Patrick Grant goes through life at quite the clip. Brought up in Edinburgh, he played rugby for Scotland at under-18 and under-19 levels. An injury ended his career but not his love of adrenaline, and after graduating from the University of Leeds in materials science he worked in Vail as a meeter and greeter. The hours weren’t long, which meant a lot of time for skiing, plus a free ski pass and early access to the slopes.

Now 53, Grant says he’s always had a lot of stamina. Nowhere is this more obvious than in his work ethic, learnt from his father “who on his days off would spend 10 hours digging in the garden”. When at Cookson & Clegg, the Blackburn clothing factory he saved from closure in 2015, Grant gets to his desk at about 7am. He often works 12 hours straight, yet this is nothing compared with the 100 hours a week he packed in a few years ago when running Savile Row tailor Norton & Sons, designing the Hammond & Co range for Debenhams plus writing two books. “My girlfriend wasn’t mad keen on the book writing, it’s fair to say,” he admits.

Community Clothing, which was launched by Grant in 2016, sells plastic-free clothes sustainably produced in the UK from fabrics made in Britain and designed to last. At its core is a mission to not just help the planet but also communities by creating skilled jobs, and restoring prosperity and pride in towns – such as Blackburn – that were the beating heart of Britain’s textiles industry. It’s the antithesis of throwaway fashion.

“I wear the same stuff pretty much all the time, obviously with fresh pants and socks,” Grant clarifies.
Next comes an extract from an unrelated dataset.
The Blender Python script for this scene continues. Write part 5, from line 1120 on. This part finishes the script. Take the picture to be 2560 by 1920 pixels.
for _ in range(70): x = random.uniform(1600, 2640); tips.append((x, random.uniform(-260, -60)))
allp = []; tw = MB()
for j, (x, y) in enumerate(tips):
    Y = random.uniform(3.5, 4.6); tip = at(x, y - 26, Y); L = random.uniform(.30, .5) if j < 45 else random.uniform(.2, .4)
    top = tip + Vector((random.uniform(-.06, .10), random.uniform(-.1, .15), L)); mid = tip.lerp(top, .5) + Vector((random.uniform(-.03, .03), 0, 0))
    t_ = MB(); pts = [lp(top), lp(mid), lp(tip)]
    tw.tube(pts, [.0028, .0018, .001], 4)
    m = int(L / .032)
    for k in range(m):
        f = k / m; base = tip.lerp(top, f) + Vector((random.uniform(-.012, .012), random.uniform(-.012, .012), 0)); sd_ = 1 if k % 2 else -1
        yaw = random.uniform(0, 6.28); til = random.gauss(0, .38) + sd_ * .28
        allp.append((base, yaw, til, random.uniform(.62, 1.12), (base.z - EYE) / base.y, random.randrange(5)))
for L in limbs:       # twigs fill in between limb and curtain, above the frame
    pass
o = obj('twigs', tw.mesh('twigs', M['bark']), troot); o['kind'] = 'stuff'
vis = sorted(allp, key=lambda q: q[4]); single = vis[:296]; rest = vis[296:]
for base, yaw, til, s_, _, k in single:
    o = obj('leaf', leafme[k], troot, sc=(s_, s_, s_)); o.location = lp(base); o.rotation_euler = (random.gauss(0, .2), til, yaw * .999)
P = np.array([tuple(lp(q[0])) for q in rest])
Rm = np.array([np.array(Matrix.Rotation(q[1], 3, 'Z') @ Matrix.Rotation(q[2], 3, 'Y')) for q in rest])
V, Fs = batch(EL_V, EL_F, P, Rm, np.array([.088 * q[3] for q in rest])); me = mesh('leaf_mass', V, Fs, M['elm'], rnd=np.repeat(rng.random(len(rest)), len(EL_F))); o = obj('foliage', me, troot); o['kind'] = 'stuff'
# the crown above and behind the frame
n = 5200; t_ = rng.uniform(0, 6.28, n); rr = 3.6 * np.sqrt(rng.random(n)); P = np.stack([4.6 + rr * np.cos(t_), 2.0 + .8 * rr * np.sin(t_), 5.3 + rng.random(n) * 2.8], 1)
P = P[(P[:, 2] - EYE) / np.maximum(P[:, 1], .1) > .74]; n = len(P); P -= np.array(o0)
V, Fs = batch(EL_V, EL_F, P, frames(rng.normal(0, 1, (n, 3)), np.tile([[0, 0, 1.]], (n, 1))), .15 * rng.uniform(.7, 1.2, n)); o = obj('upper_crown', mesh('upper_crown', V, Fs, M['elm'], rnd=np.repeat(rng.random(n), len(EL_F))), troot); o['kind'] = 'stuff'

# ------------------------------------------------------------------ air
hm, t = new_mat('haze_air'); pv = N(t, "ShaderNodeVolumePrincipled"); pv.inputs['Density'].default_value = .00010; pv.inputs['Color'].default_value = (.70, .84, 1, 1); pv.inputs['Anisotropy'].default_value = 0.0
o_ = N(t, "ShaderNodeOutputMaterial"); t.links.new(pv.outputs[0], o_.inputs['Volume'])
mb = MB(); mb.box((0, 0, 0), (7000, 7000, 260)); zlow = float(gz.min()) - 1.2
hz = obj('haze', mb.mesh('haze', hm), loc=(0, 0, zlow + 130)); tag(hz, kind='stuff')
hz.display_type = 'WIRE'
This ethos was behind his second book, Less, the strapline for which is ‘Stop Buying So Much Rubbish: How Having Fewer Better Things Can Make Us Happier’. It followed a TED Talk he gave deploring modern consumer culture. “We’ve created a society consuming incredible quantities of low-quality goods that are made elsewhere by people who get little financial or emotional reward,” he says.

He doesn’t hold back about the companies that he believes do little good for the world: “I don’t shop at Zara or H&M, and don’t get me started on Amazon. I don’t want to give money to a man who so patently doesn’t give a damn about anybody who works for him. I mean, what kind of berk hires Venice for his wedding? When people are dying of starvation, it’s just so uncool.” Using language that wouldn’t make it on to the cosy confines of The Great British Sewing Bee, the BBC show on which he is a judge, Grant blames successive governments for thinking our industrial past is behind us: “The country needs jobs. By the end of 2025 Community Clothing will have created over half a million working hours.”
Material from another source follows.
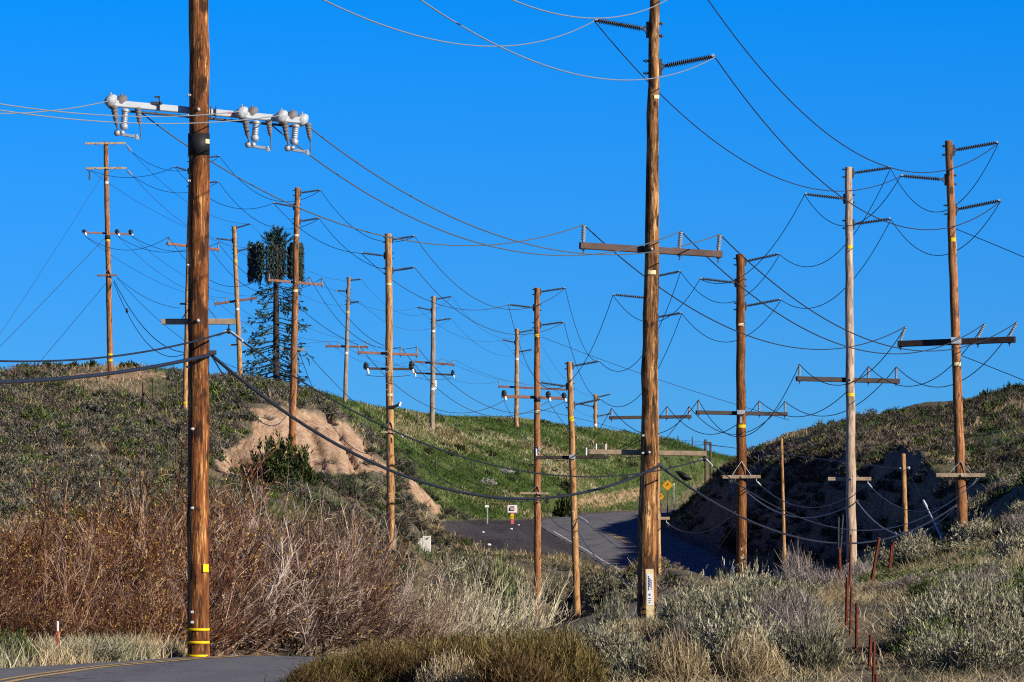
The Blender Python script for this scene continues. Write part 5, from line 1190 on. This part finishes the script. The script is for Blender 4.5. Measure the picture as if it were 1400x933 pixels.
# ------------------------------------------------------------------ the antenna tree
dT = 376; base = P(378, 534, dT); base.z = gz(base.x, base.y)-.1
t = thing('antenna_tree', 'cell tower disguised as a pine tree with drooping fake branches', 'cell tower', base)
mb = MB(); top = P(377, 328, dT); mb.tube([base-Vector((0, 0, .5)), base.lerp(top, .5), top], [.24, .20, .15], 14); mb.build('trunk', 'bark_dark', t)
def limb_set(y0, y1, n, l0, l1, droop, seg=5):
    ps = []
    for i in range(n):
        f = (i+random.random())/n; y = y0+(y1-y0)*f; az = random.uniform(0, 6.283); L = (l0+(l1-l0)*f)*PX(dT)*random.uniform(.75, 1.12)
        c = P(377.4, y, dT); d_ = np.array([math.cos(az), math.sin(az), 0]); s = np.linspace(0, 1, seg)
        z = -droop*L*(s**1.3)+.22*L*np.clip(s-.6, 0, 1)**1.2*2+.10*L*s
        ps.append(np.array(c)[None]+d_[None]*(L*s)[:, None]+np.stack([0*s, 0*s, z], 1))
    return np.array(ps)
br = np.concatenate([limb_set(390, 470, 60, 30, 43, .34), limb_set(470, 530, 60, 42, 52, .40)])
tw, kk = twigs(br, 520, .5, .7, .35, 1, 3, .2, .15); nd, _ = twigs(np.concatenate([br[:, 1:4], tw]), 6500, .16, .9, .2, 1, 2, .1, .35)
parts = [rib(br, .075, .035, np.full(len(br), .2), 0), rib(tw, .03, .015, np.full(len(tw), .4), 0), rib(nd, .07, .03, rng.random(len(nd)), 0)]
tip = np.concatenate([limb_set(316, 338, 26, 8, 20, -.55, 4), limb_set(330, 342, 16, 22, 34, -.1, 4)]); tp = P(377, 312, dT); sp_ = stems(30, 26*PX(dT), 24*PX(dT), .7, .05, 4, .1)+np.array(P(377, 336, dT)); tn, _ = twigs(np.concatenate([tip, sp_]), 1900, .22, .7, .2, 1, 2, .1, 0, .4)
parts += [rib(sp_, .04, .02, np.full(30, .3), 0), rib(tip, .05, .03, np.full(len(tip), .3), 0), rib(tn, .06, .025, rng.random(len(tn)), 0)]
V, q, tt, mi = merge(parts); V = V-np.array(base); me = quadmesh('crown', V, q, tt, mi, ['fake_needle']); o = bpy.data.objects.new('crown', me); COL.objects.link(o); o.parent = t
for k in range(14):
    az = 2*math.pi*k/14+.1; R = 33*PX(dT); c = P(377, 359, dT)+Vector((math.cos(az)*R, math.sin(az)*R, random.uniform(-.08, .08))); hh = random.choice((43, 46, 48, 50))*PX(dT)/2*random.uniform(.95, 1.05); c.z += (24.5*PX(dT)-hh)
    tn_ = Vector((-math.sin(az), math.cos(az), 0)); mb = MB()
    mb.beam(c-Vector((0, 0, hh)), c+Vector((0, 0, hh)), .34, .14, up=Vector((math.cos(az), math.sin(az), 0))); tn_ = tn_*random.uniform(.7, 1.05); ap = mb.build('antenna_panel', 'cable_black', t)
    n_ = 520; pz = (rng.random(n_)*2-1)*(1+.16*(rng.random(n_) < .2)); wq = .48+.35*(rng.random(n_) < .12); pts = np.array(c)[None]+np.array(tn_)[None]*((rng.random(n_)-.5)*wq)[:, None]+np.array([0, 0, 1])[None]*(pz*hh*1.03)[:, None]+np.array([math.cos(az), math.sin(az), 0])[None]*(.09+.06*rng.random(n_))[:, None]
    dn = unit(rdir(n_)*.6+np.array([math.cos(az)*.5, math.sin(az)*.5, -1.0])); L_ = .15+.15*rng.random(n_); Pn = np.stack([pts, pts+dn*L_[:, None]], 1)
    V, q, tt, mi = rib(Pn, .06, .02, rng.random(n_), 0); me = quadmesh('needle_sleeve', V-np.array(base), q, tt, np.zeros(len(q), int), ['fake_needle']); o = bpy.data.objects.new('needle_sleeve', me); COL.objects.link(o); o.parent = ap
for k in range(6):
    az = 2*math.pi*k/6; R = 34*PX(dT); mb = MB()
    for y in (345, 374): c = P(377, y, dT); mb.tube([c, c+Vector((math.cos(az)*R, math.sin(az)*R, 0))], .04, 6)
    mb.build('antenna_mount', 'steel_dark', t)
mb = MB(); c = P(381.5, 361, dT-.35); mb.beam(c-Vector((0, 0, .22)), c+Vector((0, 0, .22)), .16, .12, up=(0, 1, 0)); mb.build('radio_box', 'off_white', t)

# ------------------------------------------------------------------ signs, boxes, posts, bird
def post_sign(name, label, u, y_top, y_base, d, post_r, post_mat, boards):
    B = P(u, y_base, d); B.z = min(B.z, gz(B.x, B.y)); t = thing(name, label, 'road sign', B)
    T = P(u, y_top, d); mb = MB(); mb.beam(B-Vector((0, 0, .3)), T, post_r*2, post_r*1.2, up=(0, 1, 0)); mb.build('post', post_mat, t)
    for fn in boards: fn(t, d)
    return t
def board(u0, y0, u1, y1, mat, name='sign_board', lift=.06):
    def f(t, d):
        a = P(u0, y1, d-lift); b = P(u1, y0, d-lift); mb = MB(); zc = (a.z+b.z)/2; mb.beam((a.x, a.y, zc), (b.x, a.y, zc), .03, b.z-a.z, bev=.05); o = mb.build(name, mat, t); f.o = o; return o
    return f
post_sign('warning_sign', 'white square sign with red centre and yellow lower panel beside the gravel lot', 700.3, 691, 712, 346, .09, 'pink_paint',
          [board(694, 690.8, 707.2, 701, 'white_paint'), board(696.8, 693.8, 703.3, 698.6, 'black_paint', 'sign_panel', .09), board(697.3, 694.3, 702.8, 698.1, 'red_paint', 'sign_panel', .12), board(698.2, 703.5, 702.4, 710, 'yellow', 'yellow_panel', .08), board(699.7, 706.2, 700.9, 707.4, 'black_paint', 'symbol', .11)]
          + [board(697.9, yy, 702.2, yy+.5, 'white_paint', 'lettering', .15) for yy in (695, 696.1, 697.1)] + [board(698, 692.3, 703, 692.8, 'black_paint', 'lettering', .09)])
post_sign('small_sign', 'small white sign on a thin grey post left of the red-centred sign', 666.4, 691, 713, 345, .035, 'galvanised', [board(663.1, 690.8, 668.4, 694, 'white_paint')])
def diamond(uc, yc, hw, mat):
    def f(t, d):
        c = P(uc, yc, d-.06); r = hw*PX(d); mb = MB(); vs = []
        for yy in (0, .03):
            for k in range(4): an = math.pi/2*k; vs.append(c+Vector((math.cos(an)*r, yy, math.sin(an)*r)))
        mb._add(vs, [(0, 1, 2, 3)[::-1], (4, 5, 6, 7)]+[(k, (k+1) % 4, 4+(k+1) % 4, 4+k) for k in range(4)], 0, False); o = mb.build('sign_board', mat, t)
        mb = MB(); mb.beam(c+Vector((-r*.25, -.01, -r*.1)), c+Vector((r*.2, -.01, r*.2)), .02, r*.14); mb.beam(c+Vector((r*.2, -.012, r*.2)), c+Vector((r*.0, -.012, r*.35)), .02, r*.14); mb.build('arrow', 'black_paint', t)
    return f
post_sign('diamond_sign', 'yellow diamond road sign on a thin post right of the dark-knotted pole', 912.6, 662, 700, 382, .04, 'steel_dark', [diamond(912.6, 663.8, 7.6, 'sign_yellow')])
post_sign('diamond_sign', 'smaller low orange sign half behind the dark-knotted pole', 903.4, 678, 695, 384, .04, 'steel_dark', [diamond(903.4, 679, 5, 'sign_yellow')])
post_sign('delineator', 'slim pale roadside post right of the diamond sign', 921.5, 661, 690, 384, .03, 'galvanised', [board(920.8, 661, 922.3, 664, 'white_paint')])
# utility boxes
B = P(580, 760, 278); B.z = min(B.z, gz(B.x, B.y)); t = thing('utility_cabinet', 'pair of white utility boxes standing beside the floodlight pole', 'utility box', B)
a = P(583.2, 762, 278); b = P(583.2, 733, 278); mb = MB(); mb.beam(a-Vector((0, 0, .4)), b, .41, .32, up=(0, 1, 0), bev=.06); o = mb.build('cabinet', 'off_white', t)
mb = MB(); c = P(584.5, 736.5, 277.8); mb.beam(c-Vector((0, 0, .04)), c+Vector((0, 0, .04)), .05, .02, up=(0, 1, 0)); mb.build('label_plate', 'black_paint', o)
a = P(574, 762, 277.9); b = P(574, 736, 277.9); mb = MB(); mb.beam(a-Vector((0, 0, .4)), b, .21, .26, up=(0, 1, 0), bev=.06); o = mb.build('meter_box', 'off_white', t)
for k, y in enumerate((744, 746, 748.5, 751, 754)):
    mb = MB(); c = P(573.3+(.8 if k % 2 else 0), y, 277.74); mb.beam(c-Vector((.035, 0, 0)), c+Vector((.035, 0, 0)), .015, .045); mb.build('lettering', 'steel_dark', o)
# cream cable marker in front of the centre pole
dM = 106.5; B = P(888.5, 842, dM); B.z = min(B.z, gz(B.x, B.y)); t = thing('cable_marker', 'cream cable marker post with printed sticker before the dark-knotted pole', 'marker post', B)
a = P(889.4, 842, dM)-Vector((0, 0, .2)); b = P(888, 778.2, dM); mb = MB(); mb.beam(a, b, .148, .02, up=(0, 1, 0), bev=.1); mb.build('post', 'cream', t)
mb = MB(); a = P(889, 828, dM-.014); b = P(888.3, 785, dM-.014); mb.beam(a, b, .115, .004, up=(0, 1, 0)); st = mb.build('sticker', 'white_paint', t)
for u_, y0_, y1_, w_, mt in ((886.8, 788, 808, .022, 'black_paint'), (888.7, 791, 803, .018, 'blue_paint'), (890.5, 793, 807, .012, 'black_paint'), (888.2, 812, 815.5, .032, 'blue_paint'), (888.4, 818, 819.3, .045, 'steel_dark'), (888.4, 821, 822, .045, 'steel_dark'), (888, 823.5, 825, .03, 'black_paint')):
    n_ = max(1, int((y1_-y0_)/2.2)); mb = MB()
    for k in range(n_):
        ya = y0_+(y1_-y0_)*k/n_; yb = y0_+(y1_-y0_)*(k+.72)/n_; mb.beam(P(u_, yb, dM-.019), P(u_, ya, dM-.019), w_, .004, up=(0, 1, 0))
    mb.build('lettering', mt, st)
# striped stake on the verge
dS = 87; t = thing('survey_stake', 'thin white stake with a red lower half on the left road verge', 'stake', P(79, 880, dS)); mb = MB(); mb.beam(P(79, 863, dS), P(79, 849.5, dS), .03, .03); mb.build('white_tip', 'white_paint', t); mb = MB(); mb.beam(P(78.5, 890, dS), P(79, 863, dS), .028, .028); mb.build('red_shaft', 'red_paint', t)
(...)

We have the power as individuals to fight over-consumption by being more thoughtful about who we give our money to, believes Grant: “I buy my bread from Beth and Sam at the Ambry Bakery in Settle. I want them to have my cash, not Sainsbury’s.” He feels some positivity about the way things are going with food but finds it odd that the same people who are happy to spend £15 on a chicken don’t think about the implications of paying just £5 for a dress. “We have become used to immediate gratification because companies do such a brilliant job of making us buy stuff that we don’t really need,” he says.

Certainly there’s little that’s new in his home, a Grade IIlisted house near Settle with a ha-ha and walled garden. It hadn’t been occupied for 25 years when he bought it. The furniture was all sourced on eBay, at auction and even salvaged from skips. “Some of the beds are from Royal Warrant-holding furniture makers. They’re 100 years old and there’s every chance they’ll last another 100,” Grant declares. Two pigs, Tamworth and Oxford Sandy and Black crosses Acorn and Hazel, help keep the garden under control by rooting up brambles and nettles. He’s sad not to have the time to own a dog, though enjoys making a fuss of a local St Bernard-Alsatian cross owned by those who repair his mowers. “He failed his police dog training for being too nice,” Grant explains.
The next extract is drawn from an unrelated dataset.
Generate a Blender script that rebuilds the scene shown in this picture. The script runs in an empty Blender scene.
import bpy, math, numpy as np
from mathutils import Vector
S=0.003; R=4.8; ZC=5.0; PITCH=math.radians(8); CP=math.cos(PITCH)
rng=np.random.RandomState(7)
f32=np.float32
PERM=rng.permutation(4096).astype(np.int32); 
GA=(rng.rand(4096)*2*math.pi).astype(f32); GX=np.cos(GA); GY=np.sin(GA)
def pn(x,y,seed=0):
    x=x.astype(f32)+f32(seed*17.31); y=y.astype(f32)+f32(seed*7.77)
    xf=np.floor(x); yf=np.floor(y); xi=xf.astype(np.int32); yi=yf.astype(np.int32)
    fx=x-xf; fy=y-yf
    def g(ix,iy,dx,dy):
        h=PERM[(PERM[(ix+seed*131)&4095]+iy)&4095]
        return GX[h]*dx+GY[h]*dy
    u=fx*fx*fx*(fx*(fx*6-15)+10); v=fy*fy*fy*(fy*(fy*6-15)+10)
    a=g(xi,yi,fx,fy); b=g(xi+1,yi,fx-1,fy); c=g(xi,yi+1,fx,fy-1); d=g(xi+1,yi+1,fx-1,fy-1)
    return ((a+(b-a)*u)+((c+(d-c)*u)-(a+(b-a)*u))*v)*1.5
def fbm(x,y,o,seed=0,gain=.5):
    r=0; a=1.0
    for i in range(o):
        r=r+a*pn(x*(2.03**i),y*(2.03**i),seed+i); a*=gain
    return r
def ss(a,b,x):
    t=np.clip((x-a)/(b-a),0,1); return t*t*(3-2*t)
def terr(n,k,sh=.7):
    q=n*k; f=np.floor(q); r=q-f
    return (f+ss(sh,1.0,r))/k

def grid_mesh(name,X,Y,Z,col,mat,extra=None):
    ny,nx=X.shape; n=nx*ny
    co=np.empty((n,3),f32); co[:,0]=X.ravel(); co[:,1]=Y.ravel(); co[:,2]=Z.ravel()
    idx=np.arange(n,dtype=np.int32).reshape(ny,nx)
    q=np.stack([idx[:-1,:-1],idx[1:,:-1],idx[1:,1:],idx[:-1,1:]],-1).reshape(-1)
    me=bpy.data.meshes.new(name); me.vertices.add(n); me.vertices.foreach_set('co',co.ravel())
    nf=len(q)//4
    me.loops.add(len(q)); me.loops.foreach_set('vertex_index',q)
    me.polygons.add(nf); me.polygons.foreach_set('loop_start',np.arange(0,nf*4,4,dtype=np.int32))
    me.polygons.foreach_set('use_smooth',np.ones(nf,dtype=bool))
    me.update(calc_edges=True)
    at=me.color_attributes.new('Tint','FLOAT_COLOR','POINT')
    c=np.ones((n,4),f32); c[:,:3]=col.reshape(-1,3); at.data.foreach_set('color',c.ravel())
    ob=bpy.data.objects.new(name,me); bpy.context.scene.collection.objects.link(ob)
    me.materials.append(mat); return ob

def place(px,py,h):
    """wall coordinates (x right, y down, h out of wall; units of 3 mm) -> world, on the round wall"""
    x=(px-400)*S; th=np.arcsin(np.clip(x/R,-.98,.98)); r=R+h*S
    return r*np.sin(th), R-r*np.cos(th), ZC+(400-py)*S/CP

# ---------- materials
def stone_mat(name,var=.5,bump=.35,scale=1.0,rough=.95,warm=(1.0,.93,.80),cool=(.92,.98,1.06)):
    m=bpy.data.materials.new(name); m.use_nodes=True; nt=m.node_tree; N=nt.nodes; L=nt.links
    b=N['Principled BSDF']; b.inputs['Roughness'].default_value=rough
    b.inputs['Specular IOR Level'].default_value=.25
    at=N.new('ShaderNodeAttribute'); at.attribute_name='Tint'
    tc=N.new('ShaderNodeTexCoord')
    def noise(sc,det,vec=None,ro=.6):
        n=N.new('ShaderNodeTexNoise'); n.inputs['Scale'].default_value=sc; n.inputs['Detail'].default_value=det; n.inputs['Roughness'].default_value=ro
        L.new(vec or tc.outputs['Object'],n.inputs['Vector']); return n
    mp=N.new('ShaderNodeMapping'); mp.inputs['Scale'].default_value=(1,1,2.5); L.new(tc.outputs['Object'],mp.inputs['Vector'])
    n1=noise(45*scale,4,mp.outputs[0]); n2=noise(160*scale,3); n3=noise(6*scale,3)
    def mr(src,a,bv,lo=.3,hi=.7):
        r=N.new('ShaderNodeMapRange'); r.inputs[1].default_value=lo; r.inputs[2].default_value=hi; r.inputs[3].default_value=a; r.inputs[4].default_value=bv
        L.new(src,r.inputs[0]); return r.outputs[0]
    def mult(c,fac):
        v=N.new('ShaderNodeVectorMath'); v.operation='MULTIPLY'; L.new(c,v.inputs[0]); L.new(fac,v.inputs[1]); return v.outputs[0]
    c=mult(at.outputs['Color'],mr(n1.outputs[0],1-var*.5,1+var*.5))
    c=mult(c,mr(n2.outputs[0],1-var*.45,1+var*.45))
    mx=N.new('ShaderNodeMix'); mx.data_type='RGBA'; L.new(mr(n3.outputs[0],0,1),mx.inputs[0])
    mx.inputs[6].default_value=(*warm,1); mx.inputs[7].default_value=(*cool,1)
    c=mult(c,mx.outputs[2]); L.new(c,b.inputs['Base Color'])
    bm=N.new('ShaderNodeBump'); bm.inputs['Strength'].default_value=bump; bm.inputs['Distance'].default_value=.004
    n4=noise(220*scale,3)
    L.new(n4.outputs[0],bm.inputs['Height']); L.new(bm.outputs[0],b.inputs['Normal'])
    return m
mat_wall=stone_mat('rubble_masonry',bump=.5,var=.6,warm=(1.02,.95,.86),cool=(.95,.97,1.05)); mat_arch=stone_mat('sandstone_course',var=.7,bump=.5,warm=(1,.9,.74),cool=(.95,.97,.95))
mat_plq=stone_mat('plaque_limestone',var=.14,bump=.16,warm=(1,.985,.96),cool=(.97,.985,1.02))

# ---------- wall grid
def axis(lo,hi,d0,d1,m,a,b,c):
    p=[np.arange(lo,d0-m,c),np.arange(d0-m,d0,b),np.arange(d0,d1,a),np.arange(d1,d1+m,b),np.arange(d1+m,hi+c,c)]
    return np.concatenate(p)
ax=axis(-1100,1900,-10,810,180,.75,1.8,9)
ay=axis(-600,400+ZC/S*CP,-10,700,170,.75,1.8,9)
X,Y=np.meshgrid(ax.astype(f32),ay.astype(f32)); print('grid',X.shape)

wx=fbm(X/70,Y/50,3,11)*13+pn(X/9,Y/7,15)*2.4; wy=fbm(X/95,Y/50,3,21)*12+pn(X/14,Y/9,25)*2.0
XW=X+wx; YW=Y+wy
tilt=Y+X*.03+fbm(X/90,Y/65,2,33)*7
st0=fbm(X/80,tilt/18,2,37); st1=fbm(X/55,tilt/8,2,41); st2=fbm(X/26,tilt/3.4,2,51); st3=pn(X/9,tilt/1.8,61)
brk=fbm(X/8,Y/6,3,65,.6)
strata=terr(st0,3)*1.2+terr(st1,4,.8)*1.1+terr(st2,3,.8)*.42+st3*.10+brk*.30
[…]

He has a keen interest in garden tools. “I have my late father’s, arguably the most precious things I own. I’ve recently learnt to scythe. It’s such a quiet sort of connected activity because you can hear and see everything. With a mechanical strimmer you wear a visor and ear defenders and don’t see the wildlife until it’s too late,” insists Grant, who earlier this year became a patron for the Craven Wildlife Rescue. “There are a horrific number of hedgehog strimmer injuries,” he reveals.

Since becoming a judge on the Sewing Bee Grant has become a very recognisable figure but he’s sanguine about fame: “The kind of people that watch our show are on the whole super-nice folks.” He loves the process of filming: “We have a great time with everyone, the producers and all the contestants.” While he is strict about not getting too close during filming because of bias, he and fellow judge Esme Young often get to know contestants when the series ends because they’ll bump into each other at events such as the annual Festival of Making, which Grant attends every year.

With strong views and a high profile, you might think he would go into politics but it is an emphatic ‘no’. He’d rather simply practise what he preaches. This is clear in his business enterprises and in how he throws himself into local activities – he entered four categories at this year’s Austwick village fair. He’s also an ambassador for The King’s Foundation and was installed as chancellor of Edinburgh’s Queen Margaret University earlier this year. Quite the busy sewing bee – with half a million hours behind him to prove it.